Los archivos se guardan en dos dispositivos distintos para que no se pierdan. Se hacen copias de los libros importantes y el original se guarda en un sitio seguro. El ADN también se copia a ARN para que no se dañe.
Y así me siento yo: un dato confidencial, un incunable, una mejora genética imposible, una tecnología punta. Así debo de ser yo cuando el veintiocho de mayo he de presentarme a tres exámenes del mismo curso, de diferentes asignaturas, y también al trabajo oficial en algún momento del día. Y rendir a cuatro bandas, sin contar con la vida personal que también exige su parte. Todos pidiendo resultados, todos demandando. Por no hablar de las ciscunstancias que se apoyan en estas batallitas cuotidianas: si se va el trabajo, se va una cantidad de cosas detrás que nadie se imagina.

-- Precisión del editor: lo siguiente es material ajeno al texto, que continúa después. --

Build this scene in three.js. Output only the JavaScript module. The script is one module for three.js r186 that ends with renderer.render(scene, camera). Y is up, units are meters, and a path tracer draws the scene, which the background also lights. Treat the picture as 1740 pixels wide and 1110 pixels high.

¿Dónde están mis cuatro clones que han de cubrirme mientras me meto en una urna de cristal para no desaparecer? Porque si no funcionan ahora que tienen trabajo, ¿para qué los han fabricado? La verdad es que llevo sin entablar contacto con ellos desde hace un par de exámenes y ahora no sé si están de vacaciones o llevando a cabo algún que otro derecho laboral que acatan desde que intuyen que son humanos. O quizás es que nunca estuvieron ahí y solo fue suerte hasta ahora.
El caso es que me veo cuadruplicándome como cualquier otro mortal ante la adversidad. Es decir, dividiéndome entre cuatro, partiéndome, perdiendo tres terceras partes para cada uno de los frentes, desprogramando el setentaicinco por ciento de mi alma y convirtiéndolo en un amasijo de ceros y unos sin sentido que ni los servicios sociales pueden interpretar, mucho menos reconstruir. Me veo perdiéndolo todo en una carta, en un solo día.